Worse, even as their sources have been proven unreliable and misleading, they continue to rely on these sources and grant them complete credibility. How is that oversight?

Michael said...

Absolutely amazing that they would actually say "The auditors are out-of-state and are sometimes not knowledgeable about local processes and laws. There has definitely been a learning process for them in terms of language and processes."

While the contractors may be from out-of-state, it does not take a rocket scientist to read the laws of this state. Moreover, the auditors office (the people that actually are state employees and work directly for Sonntag) is involved at every stage of the audit, and review all the work of the contracted auditors. If there is a misinterpretation of the law by the contracted out-of-state auditors, the agency's staff will catch that.
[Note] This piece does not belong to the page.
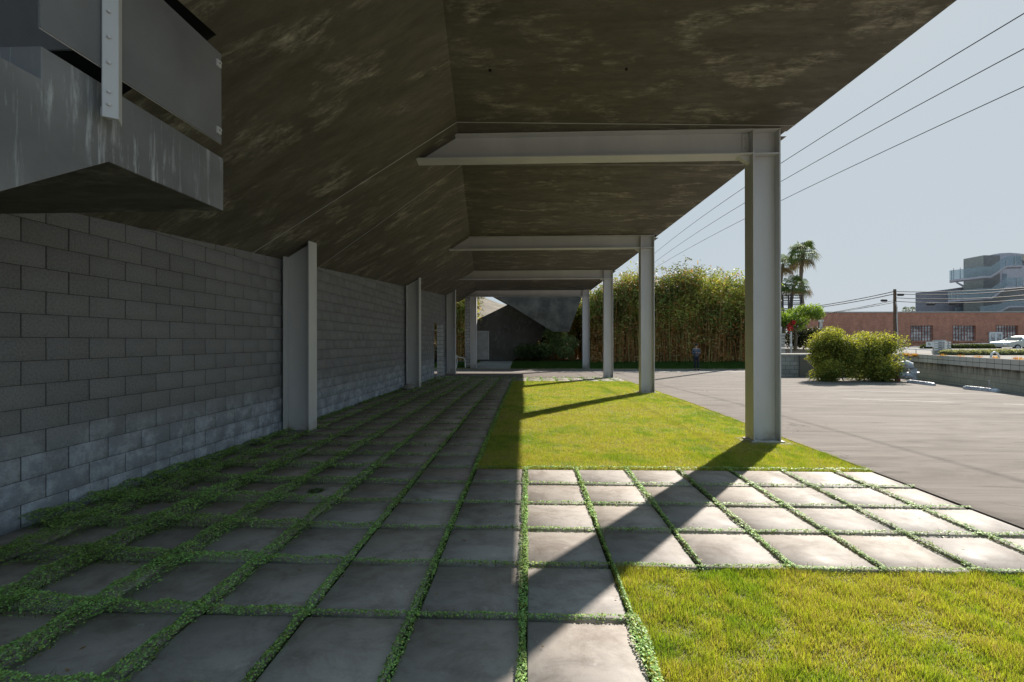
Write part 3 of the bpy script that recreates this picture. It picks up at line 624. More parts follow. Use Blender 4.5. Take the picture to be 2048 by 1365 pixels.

The only learning process is the need to learn the convoluted processes of the district - which most district staff don't even understand. And in the end, the auditor's office issues the report, not the contractor. The auditor, Sonntag, takes responsibility for the report.

This sounds like they are formulating a response ahead of a potentially damaging audit - blame the auditor! - they're from out-of-state!! Typical bureaucratic refusal to accept responsibility for major screw-ups.

What the district refuses to accept is that the auditor is not a consultant. The auditor's client is the citizens of Washington.